• **Your goal**:
Check each line of the listing below for the string "append", and give only how many lines hold it.
:: Data
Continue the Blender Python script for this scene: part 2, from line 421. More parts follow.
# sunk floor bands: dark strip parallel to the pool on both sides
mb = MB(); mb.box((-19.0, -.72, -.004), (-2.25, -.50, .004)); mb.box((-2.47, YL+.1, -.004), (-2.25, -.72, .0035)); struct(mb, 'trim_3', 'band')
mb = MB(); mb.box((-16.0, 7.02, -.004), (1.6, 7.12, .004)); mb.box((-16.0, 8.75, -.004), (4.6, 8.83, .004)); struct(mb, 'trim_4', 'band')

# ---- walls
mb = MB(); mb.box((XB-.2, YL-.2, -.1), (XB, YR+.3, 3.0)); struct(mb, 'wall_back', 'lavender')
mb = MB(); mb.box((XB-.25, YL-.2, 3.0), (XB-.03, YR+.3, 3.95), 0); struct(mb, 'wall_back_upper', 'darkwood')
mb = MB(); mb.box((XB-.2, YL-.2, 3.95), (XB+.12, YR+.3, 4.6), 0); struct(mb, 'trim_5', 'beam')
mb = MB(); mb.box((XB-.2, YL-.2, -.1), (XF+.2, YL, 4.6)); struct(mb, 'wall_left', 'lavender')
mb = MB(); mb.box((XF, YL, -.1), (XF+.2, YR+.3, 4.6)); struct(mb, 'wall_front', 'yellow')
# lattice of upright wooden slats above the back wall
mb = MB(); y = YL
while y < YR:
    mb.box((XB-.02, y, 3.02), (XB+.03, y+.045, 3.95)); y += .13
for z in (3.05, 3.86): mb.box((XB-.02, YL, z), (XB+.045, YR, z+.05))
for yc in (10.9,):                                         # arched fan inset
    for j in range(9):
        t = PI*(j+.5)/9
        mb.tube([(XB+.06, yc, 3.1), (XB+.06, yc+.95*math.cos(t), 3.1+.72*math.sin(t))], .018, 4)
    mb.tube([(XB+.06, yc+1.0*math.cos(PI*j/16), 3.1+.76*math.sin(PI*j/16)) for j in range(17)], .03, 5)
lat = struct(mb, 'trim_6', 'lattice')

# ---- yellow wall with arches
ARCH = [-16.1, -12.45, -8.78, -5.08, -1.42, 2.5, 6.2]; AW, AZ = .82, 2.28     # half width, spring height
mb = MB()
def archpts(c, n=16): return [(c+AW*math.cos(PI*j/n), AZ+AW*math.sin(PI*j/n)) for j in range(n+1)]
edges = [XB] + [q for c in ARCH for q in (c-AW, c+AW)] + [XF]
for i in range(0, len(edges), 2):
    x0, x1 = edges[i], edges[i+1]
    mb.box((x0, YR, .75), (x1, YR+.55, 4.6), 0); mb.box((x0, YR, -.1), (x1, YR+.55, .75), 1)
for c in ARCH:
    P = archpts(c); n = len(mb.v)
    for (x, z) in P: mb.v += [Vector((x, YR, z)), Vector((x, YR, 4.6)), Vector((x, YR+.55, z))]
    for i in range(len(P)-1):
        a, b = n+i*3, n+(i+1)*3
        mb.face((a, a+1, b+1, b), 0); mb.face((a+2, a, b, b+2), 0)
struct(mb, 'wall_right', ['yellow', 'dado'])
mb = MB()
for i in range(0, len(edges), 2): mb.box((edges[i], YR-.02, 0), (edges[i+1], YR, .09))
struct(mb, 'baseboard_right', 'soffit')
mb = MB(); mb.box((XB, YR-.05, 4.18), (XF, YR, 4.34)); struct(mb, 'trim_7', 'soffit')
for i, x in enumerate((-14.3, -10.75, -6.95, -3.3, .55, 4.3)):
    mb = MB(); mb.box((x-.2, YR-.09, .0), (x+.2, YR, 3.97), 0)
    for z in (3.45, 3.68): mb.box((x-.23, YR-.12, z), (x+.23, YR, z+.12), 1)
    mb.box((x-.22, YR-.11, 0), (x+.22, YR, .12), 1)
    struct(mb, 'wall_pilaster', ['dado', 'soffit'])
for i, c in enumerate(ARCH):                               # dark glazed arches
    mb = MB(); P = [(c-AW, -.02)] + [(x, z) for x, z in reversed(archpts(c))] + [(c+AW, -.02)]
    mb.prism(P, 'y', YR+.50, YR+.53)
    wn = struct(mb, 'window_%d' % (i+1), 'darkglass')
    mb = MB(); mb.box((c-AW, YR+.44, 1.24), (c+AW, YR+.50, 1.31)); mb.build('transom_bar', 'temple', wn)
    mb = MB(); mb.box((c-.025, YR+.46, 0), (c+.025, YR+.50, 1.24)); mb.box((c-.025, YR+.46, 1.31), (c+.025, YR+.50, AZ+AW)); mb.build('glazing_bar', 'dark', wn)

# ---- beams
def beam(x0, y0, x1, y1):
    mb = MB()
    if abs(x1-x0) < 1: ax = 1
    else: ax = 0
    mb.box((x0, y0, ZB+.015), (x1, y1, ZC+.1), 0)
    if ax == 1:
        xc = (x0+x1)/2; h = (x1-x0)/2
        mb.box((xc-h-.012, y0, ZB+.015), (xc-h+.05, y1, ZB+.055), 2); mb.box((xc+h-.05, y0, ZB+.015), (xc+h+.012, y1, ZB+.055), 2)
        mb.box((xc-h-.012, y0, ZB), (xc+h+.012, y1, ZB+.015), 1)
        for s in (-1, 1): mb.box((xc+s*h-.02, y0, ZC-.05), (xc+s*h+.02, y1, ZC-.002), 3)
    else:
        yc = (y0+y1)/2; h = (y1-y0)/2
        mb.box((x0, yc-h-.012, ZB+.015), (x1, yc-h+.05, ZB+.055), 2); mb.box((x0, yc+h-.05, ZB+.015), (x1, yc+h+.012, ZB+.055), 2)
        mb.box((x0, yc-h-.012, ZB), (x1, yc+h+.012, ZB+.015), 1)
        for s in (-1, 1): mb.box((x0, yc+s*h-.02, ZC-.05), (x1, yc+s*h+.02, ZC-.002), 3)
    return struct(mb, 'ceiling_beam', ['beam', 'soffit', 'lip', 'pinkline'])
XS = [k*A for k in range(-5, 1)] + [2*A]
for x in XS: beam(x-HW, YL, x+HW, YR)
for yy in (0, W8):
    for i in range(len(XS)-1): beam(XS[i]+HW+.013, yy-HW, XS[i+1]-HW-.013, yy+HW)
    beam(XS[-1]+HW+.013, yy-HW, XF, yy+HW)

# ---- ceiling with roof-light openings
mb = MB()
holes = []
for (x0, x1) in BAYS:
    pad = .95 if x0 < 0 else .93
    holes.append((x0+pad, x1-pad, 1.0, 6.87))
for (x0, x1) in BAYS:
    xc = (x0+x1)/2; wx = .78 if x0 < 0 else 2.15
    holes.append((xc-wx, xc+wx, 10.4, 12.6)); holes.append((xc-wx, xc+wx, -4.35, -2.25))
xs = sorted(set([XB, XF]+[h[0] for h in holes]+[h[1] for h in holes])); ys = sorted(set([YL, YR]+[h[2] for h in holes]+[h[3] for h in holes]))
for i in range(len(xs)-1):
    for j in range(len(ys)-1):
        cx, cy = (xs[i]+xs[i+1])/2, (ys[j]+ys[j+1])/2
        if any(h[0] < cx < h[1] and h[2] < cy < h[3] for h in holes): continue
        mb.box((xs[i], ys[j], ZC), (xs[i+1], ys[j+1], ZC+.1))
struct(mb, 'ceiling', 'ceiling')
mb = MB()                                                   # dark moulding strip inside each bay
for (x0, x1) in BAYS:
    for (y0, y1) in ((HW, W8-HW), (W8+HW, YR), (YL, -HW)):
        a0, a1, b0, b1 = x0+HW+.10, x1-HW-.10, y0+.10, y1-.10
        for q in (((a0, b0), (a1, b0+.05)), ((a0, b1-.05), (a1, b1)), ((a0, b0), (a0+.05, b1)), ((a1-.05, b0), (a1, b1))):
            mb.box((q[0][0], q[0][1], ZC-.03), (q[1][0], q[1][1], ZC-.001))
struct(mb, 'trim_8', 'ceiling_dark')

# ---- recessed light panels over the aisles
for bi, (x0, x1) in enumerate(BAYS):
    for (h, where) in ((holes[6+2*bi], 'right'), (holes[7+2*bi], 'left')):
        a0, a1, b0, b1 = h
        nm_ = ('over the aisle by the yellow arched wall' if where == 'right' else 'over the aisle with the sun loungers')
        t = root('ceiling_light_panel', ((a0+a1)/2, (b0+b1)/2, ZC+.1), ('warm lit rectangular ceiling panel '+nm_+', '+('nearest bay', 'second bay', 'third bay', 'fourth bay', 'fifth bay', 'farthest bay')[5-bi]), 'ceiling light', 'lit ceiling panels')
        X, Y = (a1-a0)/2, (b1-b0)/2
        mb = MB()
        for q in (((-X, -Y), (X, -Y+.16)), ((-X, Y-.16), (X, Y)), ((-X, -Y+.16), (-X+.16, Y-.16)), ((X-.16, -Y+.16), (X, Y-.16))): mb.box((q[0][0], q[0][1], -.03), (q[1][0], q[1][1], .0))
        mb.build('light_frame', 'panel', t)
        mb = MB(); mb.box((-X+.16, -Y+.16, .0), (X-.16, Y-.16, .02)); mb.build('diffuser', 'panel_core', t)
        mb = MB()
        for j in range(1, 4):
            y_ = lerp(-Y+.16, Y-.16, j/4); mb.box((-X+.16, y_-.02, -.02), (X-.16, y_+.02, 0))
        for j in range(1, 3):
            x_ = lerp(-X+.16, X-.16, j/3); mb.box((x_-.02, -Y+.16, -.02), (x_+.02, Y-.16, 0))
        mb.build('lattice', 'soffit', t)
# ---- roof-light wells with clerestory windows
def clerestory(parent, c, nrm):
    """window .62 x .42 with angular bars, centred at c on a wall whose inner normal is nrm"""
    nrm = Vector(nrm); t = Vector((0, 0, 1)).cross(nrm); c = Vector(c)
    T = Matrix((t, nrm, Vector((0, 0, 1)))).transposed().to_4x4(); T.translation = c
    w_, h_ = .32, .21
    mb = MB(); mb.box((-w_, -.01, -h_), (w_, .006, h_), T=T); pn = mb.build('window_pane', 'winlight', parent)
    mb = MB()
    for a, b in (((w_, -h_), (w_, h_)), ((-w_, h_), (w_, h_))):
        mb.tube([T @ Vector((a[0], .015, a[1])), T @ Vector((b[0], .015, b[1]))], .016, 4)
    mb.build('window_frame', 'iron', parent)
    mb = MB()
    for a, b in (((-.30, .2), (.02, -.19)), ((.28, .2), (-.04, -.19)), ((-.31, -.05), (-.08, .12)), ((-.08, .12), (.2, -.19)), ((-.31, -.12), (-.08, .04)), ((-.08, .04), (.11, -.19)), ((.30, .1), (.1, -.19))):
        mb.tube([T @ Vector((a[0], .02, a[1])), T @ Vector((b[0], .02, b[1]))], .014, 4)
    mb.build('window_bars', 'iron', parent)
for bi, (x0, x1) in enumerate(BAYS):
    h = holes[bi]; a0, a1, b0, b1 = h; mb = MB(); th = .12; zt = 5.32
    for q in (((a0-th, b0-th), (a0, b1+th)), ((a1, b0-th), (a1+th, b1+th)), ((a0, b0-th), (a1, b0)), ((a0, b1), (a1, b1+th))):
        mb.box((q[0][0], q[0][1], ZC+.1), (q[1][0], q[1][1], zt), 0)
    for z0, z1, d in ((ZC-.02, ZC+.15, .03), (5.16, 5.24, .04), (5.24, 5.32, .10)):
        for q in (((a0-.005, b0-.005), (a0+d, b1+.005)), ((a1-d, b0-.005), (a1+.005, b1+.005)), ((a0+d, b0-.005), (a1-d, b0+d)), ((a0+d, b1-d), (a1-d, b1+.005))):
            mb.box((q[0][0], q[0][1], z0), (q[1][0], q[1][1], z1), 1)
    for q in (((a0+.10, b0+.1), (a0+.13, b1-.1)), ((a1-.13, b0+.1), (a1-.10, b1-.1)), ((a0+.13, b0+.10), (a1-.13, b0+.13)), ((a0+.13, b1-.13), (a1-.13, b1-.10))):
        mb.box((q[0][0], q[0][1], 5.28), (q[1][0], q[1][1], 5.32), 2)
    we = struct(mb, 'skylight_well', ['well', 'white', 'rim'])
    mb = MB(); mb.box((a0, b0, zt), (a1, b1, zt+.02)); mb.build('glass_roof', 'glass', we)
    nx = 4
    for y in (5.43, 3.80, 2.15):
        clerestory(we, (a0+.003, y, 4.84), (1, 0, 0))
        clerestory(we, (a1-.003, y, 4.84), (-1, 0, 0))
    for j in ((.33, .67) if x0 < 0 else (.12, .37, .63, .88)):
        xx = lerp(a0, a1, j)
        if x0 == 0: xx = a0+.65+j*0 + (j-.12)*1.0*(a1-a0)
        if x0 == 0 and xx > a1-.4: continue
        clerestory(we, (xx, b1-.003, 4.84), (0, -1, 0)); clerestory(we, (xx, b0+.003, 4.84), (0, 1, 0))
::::
• **Exercise response**:
2